The joke is on passengers when it comes to airline security

If we choose to endure the childish indignity* of an airplane ride, CATSA and the TSA forces each of us to pass successfully through airport security by

  • dumping our lives into a plastic bin;
  • enduring the indignity of being seen as a hijack-crazy, bomb-wearing, foaming-at-the-mouth terrorist, whether we are white, non-Muslim, an 80-year-old grandmother with a cane, or even eight years old.

Just try and complain about all of that silliness and stupidity, and you’ll end up being subjected to further indignities, none of which will prove anything.

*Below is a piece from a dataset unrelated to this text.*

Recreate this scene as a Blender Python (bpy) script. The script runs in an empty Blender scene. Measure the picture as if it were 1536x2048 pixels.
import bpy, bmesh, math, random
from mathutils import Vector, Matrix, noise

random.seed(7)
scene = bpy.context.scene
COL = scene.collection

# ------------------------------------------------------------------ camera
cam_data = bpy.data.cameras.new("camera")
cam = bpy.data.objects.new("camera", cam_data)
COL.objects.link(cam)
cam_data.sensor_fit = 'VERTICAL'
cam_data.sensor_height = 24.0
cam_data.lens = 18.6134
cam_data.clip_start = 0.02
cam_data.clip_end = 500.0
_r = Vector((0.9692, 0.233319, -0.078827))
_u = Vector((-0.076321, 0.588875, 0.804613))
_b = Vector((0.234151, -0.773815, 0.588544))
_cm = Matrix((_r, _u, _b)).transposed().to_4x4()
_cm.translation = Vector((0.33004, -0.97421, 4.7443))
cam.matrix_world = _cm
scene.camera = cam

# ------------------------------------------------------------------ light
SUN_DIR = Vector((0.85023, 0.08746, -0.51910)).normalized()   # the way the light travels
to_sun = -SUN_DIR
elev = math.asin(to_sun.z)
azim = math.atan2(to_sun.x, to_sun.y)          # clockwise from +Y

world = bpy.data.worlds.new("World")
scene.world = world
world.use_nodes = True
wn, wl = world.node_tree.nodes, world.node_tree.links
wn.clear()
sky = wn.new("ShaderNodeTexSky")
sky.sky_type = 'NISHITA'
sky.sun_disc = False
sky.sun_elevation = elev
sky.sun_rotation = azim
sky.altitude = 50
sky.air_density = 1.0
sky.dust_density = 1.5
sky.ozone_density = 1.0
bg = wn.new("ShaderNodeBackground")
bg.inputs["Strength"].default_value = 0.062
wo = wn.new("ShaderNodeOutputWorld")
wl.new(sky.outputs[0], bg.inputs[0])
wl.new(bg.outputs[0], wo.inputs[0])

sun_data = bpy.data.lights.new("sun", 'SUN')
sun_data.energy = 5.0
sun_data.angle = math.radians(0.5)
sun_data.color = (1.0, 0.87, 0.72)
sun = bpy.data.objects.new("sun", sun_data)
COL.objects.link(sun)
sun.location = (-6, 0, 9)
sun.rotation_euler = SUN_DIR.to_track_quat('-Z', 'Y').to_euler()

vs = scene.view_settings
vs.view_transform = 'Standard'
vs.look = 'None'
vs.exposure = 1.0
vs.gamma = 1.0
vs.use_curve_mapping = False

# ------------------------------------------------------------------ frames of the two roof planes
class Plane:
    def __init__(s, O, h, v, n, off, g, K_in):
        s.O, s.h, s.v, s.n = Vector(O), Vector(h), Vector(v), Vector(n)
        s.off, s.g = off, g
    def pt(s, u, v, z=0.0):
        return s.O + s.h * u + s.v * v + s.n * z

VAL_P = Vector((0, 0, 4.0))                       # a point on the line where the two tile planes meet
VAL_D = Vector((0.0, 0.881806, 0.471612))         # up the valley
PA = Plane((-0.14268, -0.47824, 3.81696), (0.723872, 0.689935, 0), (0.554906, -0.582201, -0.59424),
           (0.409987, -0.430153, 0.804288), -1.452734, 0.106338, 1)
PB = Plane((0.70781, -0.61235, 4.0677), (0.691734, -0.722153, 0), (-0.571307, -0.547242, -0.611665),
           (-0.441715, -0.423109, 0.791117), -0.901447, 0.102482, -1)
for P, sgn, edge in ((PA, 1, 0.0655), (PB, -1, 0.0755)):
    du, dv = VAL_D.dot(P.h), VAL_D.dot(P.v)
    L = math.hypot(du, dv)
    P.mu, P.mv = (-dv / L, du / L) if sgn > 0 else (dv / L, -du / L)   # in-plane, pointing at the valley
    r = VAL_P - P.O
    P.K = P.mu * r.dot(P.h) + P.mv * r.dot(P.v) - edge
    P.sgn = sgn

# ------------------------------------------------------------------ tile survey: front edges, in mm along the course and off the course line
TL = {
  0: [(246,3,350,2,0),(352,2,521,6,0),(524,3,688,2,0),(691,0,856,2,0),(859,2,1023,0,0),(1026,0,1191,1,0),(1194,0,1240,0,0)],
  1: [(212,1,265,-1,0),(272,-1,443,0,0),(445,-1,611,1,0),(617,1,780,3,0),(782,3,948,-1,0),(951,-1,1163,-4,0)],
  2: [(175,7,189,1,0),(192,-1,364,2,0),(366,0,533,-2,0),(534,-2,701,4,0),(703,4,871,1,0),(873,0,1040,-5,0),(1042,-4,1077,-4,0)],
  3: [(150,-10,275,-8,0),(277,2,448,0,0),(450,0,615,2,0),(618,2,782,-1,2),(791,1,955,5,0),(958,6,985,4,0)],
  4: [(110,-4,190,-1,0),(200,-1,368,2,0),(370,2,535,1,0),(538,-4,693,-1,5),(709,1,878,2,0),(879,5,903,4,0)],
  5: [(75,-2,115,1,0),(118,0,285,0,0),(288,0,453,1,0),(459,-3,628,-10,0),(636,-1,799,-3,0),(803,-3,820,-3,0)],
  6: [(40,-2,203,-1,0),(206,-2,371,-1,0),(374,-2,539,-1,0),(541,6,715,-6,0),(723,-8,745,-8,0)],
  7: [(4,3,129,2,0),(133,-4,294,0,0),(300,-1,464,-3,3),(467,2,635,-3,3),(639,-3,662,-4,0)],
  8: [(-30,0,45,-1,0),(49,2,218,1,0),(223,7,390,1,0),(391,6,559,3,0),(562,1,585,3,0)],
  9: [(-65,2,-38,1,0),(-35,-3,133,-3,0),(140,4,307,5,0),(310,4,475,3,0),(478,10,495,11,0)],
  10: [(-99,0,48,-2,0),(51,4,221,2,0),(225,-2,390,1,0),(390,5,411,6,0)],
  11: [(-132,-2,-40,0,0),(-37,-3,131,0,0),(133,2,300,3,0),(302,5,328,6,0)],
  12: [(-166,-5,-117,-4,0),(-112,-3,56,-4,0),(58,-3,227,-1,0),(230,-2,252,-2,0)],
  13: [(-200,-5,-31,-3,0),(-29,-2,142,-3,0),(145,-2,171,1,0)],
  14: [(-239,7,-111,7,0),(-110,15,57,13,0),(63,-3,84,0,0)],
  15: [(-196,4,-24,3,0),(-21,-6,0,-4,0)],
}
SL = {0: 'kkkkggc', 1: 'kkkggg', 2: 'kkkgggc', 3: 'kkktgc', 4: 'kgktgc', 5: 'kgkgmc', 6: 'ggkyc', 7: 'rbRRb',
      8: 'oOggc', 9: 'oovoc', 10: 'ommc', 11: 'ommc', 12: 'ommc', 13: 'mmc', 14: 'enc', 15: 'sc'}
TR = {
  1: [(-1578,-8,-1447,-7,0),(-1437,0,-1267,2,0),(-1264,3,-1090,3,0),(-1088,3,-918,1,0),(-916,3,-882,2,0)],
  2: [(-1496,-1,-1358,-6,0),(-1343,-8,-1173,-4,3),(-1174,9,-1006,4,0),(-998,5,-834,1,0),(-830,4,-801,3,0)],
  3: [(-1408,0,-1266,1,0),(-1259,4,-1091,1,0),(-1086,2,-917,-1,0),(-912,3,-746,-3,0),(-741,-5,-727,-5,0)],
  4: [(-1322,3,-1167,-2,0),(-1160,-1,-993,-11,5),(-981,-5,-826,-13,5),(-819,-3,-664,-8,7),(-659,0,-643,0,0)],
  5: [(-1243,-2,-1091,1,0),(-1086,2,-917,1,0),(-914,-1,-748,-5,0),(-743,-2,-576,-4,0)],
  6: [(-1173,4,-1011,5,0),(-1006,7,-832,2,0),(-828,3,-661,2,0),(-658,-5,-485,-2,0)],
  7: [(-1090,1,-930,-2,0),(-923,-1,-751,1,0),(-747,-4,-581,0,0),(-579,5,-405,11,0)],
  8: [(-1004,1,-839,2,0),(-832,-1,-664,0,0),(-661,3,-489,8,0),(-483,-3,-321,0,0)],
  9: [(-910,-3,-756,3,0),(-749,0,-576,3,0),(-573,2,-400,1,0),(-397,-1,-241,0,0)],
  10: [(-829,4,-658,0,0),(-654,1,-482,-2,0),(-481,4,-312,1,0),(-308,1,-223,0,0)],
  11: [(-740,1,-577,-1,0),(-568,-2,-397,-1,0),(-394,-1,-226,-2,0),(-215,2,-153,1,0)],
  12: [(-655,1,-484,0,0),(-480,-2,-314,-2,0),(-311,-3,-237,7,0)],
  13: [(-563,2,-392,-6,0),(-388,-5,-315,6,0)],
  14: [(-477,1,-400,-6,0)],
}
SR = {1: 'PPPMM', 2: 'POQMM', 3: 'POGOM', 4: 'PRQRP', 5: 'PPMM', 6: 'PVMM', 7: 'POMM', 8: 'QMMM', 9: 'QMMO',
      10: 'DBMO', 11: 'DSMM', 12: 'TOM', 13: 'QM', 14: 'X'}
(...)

Then, when it’s all said and done, and you get on board the aircraft after being subjected to the ridiculousness of it in its entirety,

  • you’re expected to subdue anyone who remotely resembles a Muslim terrorist attempting to set off a bomb on board your aircraft.

Can we sue someone for incompetence here?

Fire. Them. All.

*     *     *

Something else I’ve wondered, and perhaps you have, too: Other than Timothy McVeigh, an Irish Catholic who wasn’t on an airplane and obviously wasn’t a Muslim,

  • since 9/11 has there been a non-Muslim  who has been trying to blow my ass up?

< sound of cricket chirping >

I thought not.

Now certainly, if I can pick up on that teeny tiny bit of intelligence, I’m wondering why the experts aren’t able to grasp it, run with it, and solve the problem – each and every time.

Please consider the foregoing public service announcement a clue for the following:

  • CATSA;
  • Transport Canada;
  • RCMP;
  • TSA;
  • Homeland Security;
  • FBI.

Macleans magazine has a pretty good and lengthy article on airport stupidity. Oops, did I say airport stupidity? I should be getting a visit from the stupidity merchants any day now.

*Yes, it’s an indignity to be subjected to being refused permission to use a lavatory; refused permission to stand up; refused permission to get out of the seat; refused permission to have a blanket or a pillow; refused permission to have access to your possessions in the overhead bin.

If I was back in kindergarten I wouldn’t be subject to such abuses. Why do I have to pay the airlines to do it to me? Note to chickenshit airlines: Start talking to CATSA and the TSA about these and other stupidities that are so affecting your financial bottom lines.